• EXERCISE: Copy exactly the lines from the one containing "obj('backrest', backrest(), 'fabric', chair)" to the one containing "obj('leg', bm, 'leg', chair)", both lines included, and nothing else.

• DATA PROVIDED:
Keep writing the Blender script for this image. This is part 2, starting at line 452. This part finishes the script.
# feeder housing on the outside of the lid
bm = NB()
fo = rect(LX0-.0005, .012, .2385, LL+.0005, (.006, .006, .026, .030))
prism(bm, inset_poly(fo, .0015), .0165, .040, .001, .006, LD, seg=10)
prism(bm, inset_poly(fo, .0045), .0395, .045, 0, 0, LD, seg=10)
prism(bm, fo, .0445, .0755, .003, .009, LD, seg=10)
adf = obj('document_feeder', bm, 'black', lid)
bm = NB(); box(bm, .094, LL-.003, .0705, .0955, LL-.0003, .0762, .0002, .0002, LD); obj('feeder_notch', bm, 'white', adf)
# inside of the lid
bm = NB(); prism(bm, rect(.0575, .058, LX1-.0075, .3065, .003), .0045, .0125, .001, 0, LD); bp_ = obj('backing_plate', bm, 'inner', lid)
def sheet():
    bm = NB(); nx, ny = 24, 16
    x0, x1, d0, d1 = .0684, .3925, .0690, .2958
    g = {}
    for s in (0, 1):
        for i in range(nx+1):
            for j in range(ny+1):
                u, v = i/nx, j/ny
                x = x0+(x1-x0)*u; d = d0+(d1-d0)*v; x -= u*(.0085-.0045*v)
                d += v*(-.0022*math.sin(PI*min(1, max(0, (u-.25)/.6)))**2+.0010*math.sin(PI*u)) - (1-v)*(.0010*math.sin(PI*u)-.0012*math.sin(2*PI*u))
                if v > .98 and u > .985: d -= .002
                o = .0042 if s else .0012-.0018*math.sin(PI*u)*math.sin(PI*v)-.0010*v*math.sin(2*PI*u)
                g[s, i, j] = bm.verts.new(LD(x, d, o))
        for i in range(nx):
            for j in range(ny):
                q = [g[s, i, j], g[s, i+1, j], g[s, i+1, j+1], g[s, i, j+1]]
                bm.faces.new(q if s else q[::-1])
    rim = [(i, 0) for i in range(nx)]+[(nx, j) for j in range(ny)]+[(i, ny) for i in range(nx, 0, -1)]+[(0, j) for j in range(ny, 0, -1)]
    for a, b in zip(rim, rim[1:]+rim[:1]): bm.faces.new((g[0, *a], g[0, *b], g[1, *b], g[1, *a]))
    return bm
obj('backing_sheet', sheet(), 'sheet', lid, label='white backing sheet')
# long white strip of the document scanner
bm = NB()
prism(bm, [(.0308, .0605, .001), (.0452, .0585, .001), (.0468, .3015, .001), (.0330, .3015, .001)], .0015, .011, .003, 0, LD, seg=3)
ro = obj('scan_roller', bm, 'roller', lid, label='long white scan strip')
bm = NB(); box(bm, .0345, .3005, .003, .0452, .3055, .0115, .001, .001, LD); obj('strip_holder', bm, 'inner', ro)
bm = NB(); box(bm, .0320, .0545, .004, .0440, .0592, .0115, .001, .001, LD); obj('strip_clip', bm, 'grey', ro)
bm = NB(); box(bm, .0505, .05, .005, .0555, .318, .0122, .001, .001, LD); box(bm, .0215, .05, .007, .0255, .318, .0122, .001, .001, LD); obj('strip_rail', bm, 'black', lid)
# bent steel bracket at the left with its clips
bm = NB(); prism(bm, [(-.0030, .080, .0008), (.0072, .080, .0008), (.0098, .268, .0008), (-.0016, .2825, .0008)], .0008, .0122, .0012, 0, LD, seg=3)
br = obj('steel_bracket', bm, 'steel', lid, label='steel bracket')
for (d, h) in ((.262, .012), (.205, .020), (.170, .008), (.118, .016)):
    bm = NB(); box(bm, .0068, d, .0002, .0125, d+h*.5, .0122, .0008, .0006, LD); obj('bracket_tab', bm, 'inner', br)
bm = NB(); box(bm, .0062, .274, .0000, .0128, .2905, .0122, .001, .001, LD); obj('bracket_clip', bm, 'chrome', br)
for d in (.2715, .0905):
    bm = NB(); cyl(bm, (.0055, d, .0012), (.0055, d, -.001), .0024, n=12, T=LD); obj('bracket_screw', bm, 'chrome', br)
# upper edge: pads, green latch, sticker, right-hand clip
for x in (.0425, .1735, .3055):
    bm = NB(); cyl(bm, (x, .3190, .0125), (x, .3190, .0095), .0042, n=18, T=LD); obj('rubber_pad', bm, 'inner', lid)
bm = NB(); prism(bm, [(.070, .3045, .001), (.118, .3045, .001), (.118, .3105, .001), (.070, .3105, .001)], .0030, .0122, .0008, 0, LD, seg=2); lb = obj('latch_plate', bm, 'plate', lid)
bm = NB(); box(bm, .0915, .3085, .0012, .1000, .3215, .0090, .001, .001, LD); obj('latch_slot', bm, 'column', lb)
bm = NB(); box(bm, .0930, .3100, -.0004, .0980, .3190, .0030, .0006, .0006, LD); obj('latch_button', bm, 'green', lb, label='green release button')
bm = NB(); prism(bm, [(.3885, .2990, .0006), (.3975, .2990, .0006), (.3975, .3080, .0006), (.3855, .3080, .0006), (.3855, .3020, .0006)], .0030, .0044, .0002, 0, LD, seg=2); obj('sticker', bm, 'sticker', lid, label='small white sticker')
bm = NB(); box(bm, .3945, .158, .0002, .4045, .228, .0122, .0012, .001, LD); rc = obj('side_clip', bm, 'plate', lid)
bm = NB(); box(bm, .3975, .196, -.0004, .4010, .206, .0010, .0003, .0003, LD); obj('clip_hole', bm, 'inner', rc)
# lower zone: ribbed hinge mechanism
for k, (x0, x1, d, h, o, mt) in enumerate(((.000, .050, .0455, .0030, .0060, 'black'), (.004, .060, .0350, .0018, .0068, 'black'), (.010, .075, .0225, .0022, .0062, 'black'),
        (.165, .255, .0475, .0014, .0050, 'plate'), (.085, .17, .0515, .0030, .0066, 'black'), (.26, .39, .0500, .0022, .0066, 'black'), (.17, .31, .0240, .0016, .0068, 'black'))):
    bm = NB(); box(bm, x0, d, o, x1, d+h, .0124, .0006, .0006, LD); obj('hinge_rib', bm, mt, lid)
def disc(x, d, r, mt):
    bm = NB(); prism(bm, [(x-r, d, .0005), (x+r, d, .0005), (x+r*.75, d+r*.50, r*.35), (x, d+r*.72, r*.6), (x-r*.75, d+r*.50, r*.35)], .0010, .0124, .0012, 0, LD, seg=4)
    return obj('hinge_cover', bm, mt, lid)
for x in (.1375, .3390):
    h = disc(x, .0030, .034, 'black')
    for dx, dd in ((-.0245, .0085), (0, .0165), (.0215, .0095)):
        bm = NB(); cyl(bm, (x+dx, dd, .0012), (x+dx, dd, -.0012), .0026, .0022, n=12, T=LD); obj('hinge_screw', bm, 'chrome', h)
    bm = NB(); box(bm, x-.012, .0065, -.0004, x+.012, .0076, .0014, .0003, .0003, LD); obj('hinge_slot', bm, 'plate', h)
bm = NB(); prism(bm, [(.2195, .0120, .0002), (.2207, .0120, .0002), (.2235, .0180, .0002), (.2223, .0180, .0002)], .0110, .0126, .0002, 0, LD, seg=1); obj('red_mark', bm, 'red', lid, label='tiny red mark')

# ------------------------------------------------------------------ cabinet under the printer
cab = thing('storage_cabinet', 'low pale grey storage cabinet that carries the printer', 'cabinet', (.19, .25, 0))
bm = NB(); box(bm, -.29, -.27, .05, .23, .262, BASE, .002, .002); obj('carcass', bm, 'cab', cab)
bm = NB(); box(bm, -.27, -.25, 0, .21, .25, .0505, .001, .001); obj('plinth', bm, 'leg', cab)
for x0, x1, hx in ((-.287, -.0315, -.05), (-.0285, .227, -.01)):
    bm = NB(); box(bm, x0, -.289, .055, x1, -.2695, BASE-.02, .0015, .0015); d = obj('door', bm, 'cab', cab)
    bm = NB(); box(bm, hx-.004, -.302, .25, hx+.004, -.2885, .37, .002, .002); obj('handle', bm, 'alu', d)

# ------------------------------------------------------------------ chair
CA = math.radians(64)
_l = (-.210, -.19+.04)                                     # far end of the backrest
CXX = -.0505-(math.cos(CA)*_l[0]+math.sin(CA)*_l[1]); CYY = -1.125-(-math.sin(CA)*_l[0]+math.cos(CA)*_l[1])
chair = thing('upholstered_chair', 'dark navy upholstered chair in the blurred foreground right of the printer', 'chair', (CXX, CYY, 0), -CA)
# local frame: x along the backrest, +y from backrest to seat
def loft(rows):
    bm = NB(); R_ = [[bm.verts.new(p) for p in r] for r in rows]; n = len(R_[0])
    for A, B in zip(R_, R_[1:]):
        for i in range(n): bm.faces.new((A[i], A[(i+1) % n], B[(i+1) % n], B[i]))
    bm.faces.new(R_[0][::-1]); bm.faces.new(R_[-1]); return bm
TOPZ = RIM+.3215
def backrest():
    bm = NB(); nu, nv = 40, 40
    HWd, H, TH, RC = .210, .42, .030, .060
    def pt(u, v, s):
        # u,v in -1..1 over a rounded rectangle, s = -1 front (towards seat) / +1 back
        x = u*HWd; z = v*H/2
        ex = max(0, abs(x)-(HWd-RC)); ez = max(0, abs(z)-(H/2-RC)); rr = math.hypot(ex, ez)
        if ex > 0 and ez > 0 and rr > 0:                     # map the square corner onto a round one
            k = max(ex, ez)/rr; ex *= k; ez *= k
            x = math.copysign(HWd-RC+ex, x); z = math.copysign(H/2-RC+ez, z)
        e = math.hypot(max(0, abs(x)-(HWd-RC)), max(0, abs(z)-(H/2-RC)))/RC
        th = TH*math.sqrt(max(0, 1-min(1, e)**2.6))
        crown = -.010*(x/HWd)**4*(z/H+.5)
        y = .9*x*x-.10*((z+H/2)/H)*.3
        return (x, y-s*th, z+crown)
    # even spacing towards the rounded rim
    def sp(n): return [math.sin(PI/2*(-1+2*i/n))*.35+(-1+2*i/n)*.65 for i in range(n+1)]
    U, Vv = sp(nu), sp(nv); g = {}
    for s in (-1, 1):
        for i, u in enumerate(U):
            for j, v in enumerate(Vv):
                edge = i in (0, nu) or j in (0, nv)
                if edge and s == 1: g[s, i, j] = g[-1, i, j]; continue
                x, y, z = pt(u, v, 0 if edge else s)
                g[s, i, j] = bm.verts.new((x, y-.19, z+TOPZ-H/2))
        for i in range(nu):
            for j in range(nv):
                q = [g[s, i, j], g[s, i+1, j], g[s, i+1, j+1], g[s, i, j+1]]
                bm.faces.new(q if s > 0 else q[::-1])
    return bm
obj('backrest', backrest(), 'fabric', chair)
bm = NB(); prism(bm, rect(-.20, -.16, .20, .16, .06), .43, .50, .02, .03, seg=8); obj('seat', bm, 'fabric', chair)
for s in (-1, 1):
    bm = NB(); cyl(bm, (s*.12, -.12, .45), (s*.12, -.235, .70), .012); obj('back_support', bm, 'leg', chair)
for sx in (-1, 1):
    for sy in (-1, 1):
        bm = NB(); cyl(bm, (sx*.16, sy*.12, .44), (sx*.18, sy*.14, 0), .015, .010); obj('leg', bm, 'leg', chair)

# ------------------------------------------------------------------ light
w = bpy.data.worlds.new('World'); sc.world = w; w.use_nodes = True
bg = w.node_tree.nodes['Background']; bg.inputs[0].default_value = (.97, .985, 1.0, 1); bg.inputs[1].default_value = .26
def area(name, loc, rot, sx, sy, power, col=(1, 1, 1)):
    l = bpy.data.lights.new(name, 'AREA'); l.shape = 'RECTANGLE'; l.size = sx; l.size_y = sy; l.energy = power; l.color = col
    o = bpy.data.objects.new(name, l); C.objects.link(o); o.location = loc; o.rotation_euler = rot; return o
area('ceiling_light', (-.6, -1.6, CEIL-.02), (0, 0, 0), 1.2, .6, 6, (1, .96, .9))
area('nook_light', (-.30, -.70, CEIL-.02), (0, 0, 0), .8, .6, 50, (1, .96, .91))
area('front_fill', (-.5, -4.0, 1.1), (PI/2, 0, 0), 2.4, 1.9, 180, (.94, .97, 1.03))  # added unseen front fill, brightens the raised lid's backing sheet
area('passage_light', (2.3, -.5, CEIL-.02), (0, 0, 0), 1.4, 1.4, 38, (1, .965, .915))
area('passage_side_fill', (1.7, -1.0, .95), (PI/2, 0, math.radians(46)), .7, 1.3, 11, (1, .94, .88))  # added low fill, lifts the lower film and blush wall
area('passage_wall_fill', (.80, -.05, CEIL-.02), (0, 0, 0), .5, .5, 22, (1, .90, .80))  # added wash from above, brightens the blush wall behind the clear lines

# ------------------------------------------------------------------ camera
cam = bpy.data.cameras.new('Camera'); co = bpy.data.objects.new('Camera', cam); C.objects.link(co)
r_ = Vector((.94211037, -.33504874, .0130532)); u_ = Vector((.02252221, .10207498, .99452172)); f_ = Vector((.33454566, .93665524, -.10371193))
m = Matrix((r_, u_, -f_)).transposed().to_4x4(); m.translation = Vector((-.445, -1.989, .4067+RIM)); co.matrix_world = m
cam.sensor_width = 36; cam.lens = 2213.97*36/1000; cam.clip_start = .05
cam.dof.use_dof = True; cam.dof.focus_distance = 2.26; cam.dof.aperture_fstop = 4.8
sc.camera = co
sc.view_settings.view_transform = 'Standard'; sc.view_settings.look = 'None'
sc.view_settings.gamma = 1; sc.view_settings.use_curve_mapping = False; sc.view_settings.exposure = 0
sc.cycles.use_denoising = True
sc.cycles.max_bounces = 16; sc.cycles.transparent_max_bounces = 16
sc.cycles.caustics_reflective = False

• TASK RESULT:
obj('backrest', backrest(), 'fabric', chair)
bm = NB(); prism(bm, rect(-.20, -.16, .20, .16, .06), .43, .50, .02, .03, seg=8); obj('seat', bm, 'fabric', chair)
for s in (-1, 1):
    bm = NB(); cyl(bm, (s*.12, -.12, .45), (s*.12, -.235, .70), .012); obj('back_support', bm, 'leg', chair)
for sx in (-1, 1):
    for sy in (-1, 1):
        bm = NB(); cyl(bm, (sx*.16, sy*.12, .44), (sx*.18, sy*.14, 0), .015, .010); obj('leg', bm, 'leg', chair)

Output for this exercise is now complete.